The third element of David’s strategy is to build the ecosystem which will build the innovation in sustainable food and keep bringing to market more and better products that help consumers eat sustainably. David has launched Green Ventures, which invests in entrepreneurs developing new and better meat-free substitutes as well as developing other sustainable non-meat-based products to cater to this new growing market. Among its first investments was Beyond Meat, a company developing a plant-based alternative to beef. David is investing in the R&D for food innovation and is creating the pathways for new products and recipes developed by Green Ventures to make their way to the Chinese diet.

David’s three elements (Green Monday, Green Common and Green Ventures) each play an interconnected role in persuading Hong Kongers about the benefits of reducing meat consumption, offering plant-based alternatives to meat and supporting companies serving this new market. In this way, David is inspiring millions of people to make the shift to a more balanced, sustainable diet.

The Person

David was born into an entrepreneurial and philanthropic Hong Kong family. David draws inspiration from his grandparents, who although from a poor family were actively involved in charity. From his teenage years, David was entrusted to help run the family foundation, and spent many summers making trips to rural Chinese villages designing and implementing community projects in healthcare and education. David graduated from Columbia University in 1998 with a degree in engineering, spent a few years consulting for PwC and then launched a software startup, where he developed his entrepreneurial marketing skills.

David himself did not become vegetarian until he was 22. He describes becoming vegetarian as a slow process of realisation, as he learnt about the environmental consequences of meat production as well as the cruelty of modern industrial farming, which clashed with his growing interest in Buddhist ethics including compassion for animals.

In his mid-twenties he decided to return to Hong Kong to re-join the family business. It was his experience of explaining to his family and friends about his decision to be vegetarian and encountering much of the misunderstanding which often greets Chinese vegetarians, that made David realise how hard it was to be vegetarian in a Hong Kong family. Moreover, David realised the frustrations of trying to find shops catering for people who wished to cook traditional Chinese recipes without meat or finding substitutes for the meat in the dish. This personal experience inspired him to start the Green Monday campaign, and later launch Green Common to cater to people who looked for alternate choices in their food.

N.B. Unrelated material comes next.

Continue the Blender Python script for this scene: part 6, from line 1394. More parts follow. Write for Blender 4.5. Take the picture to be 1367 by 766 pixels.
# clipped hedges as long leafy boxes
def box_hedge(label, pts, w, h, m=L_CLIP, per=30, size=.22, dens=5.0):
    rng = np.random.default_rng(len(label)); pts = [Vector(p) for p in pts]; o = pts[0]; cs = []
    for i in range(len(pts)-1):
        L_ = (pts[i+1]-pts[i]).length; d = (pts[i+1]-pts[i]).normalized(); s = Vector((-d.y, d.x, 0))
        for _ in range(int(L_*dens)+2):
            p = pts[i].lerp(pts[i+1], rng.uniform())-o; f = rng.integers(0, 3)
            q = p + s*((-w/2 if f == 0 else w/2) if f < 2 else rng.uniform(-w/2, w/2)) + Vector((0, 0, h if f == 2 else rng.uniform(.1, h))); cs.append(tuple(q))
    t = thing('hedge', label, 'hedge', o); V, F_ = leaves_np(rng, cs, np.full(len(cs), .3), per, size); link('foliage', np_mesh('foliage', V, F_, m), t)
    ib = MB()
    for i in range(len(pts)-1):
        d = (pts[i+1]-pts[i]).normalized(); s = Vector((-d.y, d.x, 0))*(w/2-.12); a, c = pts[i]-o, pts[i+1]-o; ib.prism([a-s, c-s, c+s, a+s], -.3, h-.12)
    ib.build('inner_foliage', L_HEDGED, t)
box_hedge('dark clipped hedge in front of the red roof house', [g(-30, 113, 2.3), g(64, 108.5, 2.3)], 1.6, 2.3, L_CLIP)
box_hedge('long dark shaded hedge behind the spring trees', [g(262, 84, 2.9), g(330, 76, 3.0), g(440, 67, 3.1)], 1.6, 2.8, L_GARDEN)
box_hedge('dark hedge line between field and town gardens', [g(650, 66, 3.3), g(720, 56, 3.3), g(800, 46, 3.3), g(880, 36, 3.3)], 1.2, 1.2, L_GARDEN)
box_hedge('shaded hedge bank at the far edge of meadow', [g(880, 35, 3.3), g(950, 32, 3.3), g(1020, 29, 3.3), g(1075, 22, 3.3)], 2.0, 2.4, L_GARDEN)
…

As Green Monday grew, David made the difficult decision to leave his family business and devote himself fulltime to what he knew was his passion. David knew that he would have to be an advocate and an educator, as well as an entrepreneur, to ensure that Hong Kong offered the products for Chinese people substituting away from meat while still eating traditional Chinese cuisine. David is a systemic entrepreneur who sees changing the trajectory of meat consumption in Hong Kong / China and across Asia to ensure environmental sustainability as his life mission. He is fully committed to making this impact through a unique and comprehensive strategy which combines advocacy, education, experience and innovation.